EXERCISE :: From the entries below, print exactly the span beginning with the line holding "Write the bpy" and ending with the line holding "scn.view_settings.look='None'", endpoints included, and skip any pictures.

RECORDED INFORMATION ::
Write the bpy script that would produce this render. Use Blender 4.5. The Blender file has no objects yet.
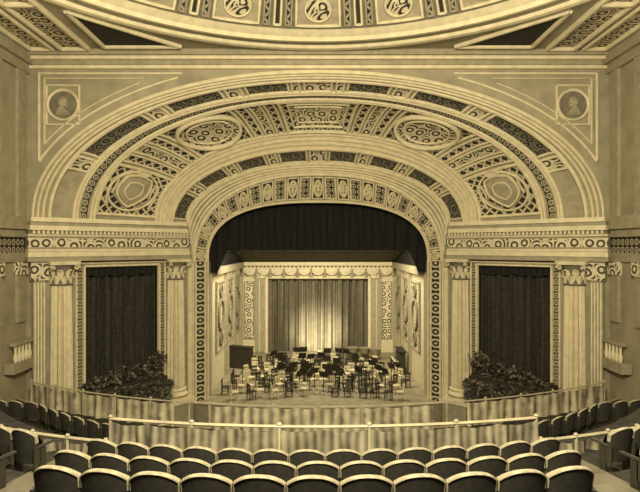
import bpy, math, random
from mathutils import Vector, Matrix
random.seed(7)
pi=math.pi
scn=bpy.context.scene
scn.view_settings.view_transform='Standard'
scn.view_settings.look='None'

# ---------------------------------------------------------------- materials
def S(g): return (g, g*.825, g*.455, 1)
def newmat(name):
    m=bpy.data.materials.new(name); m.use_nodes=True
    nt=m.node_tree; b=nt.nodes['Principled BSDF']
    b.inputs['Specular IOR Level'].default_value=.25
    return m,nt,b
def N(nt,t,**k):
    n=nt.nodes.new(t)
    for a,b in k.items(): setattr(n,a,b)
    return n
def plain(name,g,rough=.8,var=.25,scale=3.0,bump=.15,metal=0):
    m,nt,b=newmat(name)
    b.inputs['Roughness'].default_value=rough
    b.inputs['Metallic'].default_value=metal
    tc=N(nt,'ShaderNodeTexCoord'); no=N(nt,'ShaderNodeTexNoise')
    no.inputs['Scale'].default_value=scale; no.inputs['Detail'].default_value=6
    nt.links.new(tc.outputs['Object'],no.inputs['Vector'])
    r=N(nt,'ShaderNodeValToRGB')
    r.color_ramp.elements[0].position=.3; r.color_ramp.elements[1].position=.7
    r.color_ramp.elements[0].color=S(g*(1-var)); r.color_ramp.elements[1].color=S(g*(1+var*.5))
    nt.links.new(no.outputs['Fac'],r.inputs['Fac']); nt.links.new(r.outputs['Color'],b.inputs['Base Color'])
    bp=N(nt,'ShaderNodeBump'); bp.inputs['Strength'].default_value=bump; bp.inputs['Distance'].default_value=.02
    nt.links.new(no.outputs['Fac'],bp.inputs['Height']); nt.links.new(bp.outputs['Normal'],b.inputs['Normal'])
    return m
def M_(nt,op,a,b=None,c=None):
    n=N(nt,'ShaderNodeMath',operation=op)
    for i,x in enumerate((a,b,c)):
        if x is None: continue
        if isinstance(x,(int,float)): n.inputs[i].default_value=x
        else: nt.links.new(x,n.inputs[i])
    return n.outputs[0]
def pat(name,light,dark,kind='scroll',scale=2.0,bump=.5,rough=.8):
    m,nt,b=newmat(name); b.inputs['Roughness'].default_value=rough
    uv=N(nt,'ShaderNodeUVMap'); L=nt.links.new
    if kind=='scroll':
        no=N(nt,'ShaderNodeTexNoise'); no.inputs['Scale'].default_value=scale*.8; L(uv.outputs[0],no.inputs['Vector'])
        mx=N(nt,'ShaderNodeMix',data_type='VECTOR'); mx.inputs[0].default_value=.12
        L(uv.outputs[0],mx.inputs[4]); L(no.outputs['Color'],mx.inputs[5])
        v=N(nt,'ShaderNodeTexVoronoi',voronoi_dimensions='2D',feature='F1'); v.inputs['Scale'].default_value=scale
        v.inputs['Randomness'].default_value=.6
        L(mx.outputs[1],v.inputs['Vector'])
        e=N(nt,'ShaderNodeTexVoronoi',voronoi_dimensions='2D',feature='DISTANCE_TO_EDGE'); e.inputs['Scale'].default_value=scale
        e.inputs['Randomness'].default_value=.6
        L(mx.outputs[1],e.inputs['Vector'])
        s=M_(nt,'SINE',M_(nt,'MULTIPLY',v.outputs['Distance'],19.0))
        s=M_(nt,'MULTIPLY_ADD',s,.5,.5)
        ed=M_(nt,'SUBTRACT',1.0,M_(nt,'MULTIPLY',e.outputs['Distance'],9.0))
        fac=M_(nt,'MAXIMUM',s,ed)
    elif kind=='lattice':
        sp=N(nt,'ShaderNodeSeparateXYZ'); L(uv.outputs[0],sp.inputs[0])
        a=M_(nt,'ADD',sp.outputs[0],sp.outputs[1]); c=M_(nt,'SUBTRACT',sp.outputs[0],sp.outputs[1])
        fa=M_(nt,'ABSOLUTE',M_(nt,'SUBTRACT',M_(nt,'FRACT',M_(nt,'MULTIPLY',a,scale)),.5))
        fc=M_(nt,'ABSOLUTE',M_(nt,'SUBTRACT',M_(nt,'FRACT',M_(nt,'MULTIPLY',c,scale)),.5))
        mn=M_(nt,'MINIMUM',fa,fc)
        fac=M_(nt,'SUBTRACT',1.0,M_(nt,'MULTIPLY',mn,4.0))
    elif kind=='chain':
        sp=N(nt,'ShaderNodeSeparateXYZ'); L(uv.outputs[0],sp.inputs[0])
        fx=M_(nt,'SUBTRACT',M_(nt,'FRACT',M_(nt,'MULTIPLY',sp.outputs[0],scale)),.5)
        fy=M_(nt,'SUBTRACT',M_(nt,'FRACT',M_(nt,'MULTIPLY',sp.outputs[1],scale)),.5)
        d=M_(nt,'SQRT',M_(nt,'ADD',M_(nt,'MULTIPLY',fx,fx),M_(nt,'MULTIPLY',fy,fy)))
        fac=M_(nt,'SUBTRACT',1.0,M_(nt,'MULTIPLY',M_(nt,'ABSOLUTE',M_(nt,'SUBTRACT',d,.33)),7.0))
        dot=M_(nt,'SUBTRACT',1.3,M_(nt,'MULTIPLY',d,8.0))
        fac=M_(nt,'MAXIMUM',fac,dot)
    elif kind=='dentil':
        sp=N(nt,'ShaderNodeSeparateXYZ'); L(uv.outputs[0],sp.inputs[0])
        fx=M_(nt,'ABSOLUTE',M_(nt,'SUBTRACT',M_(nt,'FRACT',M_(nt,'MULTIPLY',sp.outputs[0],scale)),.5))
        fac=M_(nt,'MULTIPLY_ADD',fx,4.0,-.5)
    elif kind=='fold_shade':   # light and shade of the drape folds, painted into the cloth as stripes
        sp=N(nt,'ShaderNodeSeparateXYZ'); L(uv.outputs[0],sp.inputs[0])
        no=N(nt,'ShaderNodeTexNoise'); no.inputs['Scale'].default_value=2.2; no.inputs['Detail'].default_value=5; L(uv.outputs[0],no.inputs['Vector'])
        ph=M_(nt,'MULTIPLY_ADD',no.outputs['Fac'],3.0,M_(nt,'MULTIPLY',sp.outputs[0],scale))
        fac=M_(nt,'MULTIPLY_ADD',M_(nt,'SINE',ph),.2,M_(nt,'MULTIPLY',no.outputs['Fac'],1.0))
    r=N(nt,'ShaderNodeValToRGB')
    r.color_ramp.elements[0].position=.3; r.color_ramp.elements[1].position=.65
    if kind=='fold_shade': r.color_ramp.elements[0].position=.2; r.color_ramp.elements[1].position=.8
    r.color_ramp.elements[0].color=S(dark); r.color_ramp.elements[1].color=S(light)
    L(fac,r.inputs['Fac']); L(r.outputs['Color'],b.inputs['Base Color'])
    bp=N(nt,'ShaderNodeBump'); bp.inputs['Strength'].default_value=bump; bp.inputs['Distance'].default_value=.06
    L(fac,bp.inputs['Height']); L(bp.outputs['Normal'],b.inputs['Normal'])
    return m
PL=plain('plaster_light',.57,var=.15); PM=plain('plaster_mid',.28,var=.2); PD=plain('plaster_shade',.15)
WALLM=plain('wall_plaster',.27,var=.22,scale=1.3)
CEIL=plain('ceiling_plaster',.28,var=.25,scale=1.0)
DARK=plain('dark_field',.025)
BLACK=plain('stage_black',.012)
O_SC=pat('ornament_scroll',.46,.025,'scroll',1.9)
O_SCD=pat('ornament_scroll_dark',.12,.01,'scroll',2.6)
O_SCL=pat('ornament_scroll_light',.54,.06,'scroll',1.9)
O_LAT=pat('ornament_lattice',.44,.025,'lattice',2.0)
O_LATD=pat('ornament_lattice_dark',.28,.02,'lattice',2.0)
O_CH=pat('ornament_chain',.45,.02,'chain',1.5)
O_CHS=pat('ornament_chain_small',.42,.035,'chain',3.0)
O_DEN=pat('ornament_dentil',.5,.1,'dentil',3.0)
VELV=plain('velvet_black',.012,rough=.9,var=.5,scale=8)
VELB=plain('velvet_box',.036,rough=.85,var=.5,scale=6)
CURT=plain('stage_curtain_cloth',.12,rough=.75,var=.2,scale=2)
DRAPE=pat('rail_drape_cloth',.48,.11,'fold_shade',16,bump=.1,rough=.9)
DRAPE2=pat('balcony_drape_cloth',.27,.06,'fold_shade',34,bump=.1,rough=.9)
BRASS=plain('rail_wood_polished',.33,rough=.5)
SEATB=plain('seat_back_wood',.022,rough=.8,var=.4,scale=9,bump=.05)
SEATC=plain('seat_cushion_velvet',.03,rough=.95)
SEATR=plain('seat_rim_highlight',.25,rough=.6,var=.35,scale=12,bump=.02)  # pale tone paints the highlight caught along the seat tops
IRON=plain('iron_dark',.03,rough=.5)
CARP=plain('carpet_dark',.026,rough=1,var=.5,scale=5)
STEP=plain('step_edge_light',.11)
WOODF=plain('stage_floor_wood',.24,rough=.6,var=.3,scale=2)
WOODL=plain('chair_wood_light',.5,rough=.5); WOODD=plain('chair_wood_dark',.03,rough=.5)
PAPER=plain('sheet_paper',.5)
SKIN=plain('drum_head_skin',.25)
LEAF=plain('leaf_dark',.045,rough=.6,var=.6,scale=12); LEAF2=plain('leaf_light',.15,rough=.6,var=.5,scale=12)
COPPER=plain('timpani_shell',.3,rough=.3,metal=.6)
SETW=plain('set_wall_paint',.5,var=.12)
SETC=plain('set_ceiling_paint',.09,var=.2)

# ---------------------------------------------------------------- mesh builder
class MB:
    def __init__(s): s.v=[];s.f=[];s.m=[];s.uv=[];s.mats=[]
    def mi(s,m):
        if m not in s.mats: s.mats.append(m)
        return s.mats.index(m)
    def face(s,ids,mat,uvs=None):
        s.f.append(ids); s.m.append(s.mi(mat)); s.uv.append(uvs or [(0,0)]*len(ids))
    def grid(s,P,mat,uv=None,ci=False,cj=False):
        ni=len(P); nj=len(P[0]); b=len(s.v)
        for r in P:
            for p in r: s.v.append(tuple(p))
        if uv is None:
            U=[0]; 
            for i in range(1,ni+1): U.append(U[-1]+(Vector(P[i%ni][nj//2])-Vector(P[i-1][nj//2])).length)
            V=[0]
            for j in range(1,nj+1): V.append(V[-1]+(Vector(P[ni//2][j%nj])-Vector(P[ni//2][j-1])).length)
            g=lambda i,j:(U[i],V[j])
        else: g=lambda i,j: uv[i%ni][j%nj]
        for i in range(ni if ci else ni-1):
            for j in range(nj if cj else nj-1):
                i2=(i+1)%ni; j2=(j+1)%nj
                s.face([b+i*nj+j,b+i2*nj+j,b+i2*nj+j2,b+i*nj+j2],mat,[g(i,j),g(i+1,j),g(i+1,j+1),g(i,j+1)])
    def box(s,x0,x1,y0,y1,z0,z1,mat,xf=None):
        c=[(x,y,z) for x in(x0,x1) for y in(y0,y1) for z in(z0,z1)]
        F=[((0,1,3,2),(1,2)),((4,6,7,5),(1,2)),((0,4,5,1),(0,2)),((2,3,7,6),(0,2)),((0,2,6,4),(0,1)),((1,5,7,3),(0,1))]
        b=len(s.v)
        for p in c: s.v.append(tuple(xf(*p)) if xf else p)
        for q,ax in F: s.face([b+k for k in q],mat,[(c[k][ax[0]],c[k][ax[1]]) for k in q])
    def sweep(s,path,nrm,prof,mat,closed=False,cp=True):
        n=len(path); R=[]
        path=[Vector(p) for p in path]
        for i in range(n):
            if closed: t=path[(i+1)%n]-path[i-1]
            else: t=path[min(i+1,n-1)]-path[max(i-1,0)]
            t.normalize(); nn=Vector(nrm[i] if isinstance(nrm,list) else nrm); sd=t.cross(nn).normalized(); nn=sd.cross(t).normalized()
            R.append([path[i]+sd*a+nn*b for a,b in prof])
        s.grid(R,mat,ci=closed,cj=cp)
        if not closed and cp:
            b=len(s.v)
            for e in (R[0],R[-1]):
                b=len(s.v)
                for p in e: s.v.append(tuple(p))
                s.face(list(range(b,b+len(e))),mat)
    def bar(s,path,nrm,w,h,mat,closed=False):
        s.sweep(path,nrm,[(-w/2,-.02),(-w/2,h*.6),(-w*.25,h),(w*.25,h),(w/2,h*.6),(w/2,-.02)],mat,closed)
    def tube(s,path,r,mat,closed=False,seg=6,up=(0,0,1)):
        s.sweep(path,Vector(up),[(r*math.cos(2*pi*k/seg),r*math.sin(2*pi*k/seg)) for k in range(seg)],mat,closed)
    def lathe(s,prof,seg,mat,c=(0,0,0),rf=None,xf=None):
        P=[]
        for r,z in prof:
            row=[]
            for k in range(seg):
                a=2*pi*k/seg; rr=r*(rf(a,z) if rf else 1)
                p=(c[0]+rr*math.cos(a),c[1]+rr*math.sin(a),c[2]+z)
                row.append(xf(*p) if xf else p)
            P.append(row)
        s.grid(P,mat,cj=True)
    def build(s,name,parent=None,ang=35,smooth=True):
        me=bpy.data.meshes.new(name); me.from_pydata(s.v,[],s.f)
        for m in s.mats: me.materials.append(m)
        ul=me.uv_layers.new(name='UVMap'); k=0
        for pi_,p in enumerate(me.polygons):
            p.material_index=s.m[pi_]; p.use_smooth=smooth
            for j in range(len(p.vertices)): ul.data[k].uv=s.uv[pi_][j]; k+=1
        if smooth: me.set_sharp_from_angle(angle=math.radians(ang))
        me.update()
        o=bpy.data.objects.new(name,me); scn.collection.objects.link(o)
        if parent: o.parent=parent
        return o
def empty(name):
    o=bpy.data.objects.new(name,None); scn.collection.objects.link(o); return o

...

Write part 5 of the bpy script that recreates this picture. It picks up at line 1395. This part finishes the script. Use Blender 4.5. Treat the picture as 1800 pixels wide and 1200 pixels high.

CORRECT OUTPUT ::
Write the bpy script that would produce this render. Use Blender 4.5. The Blender file has no objects yet.
import bpy, math, random
from mathutils import Vector, Matrix
random.seed(7)
pi=math.pi
scn=bpy.context.scene
scn.view_settings.view_transform='Standard'
scn.view_settings.look='None'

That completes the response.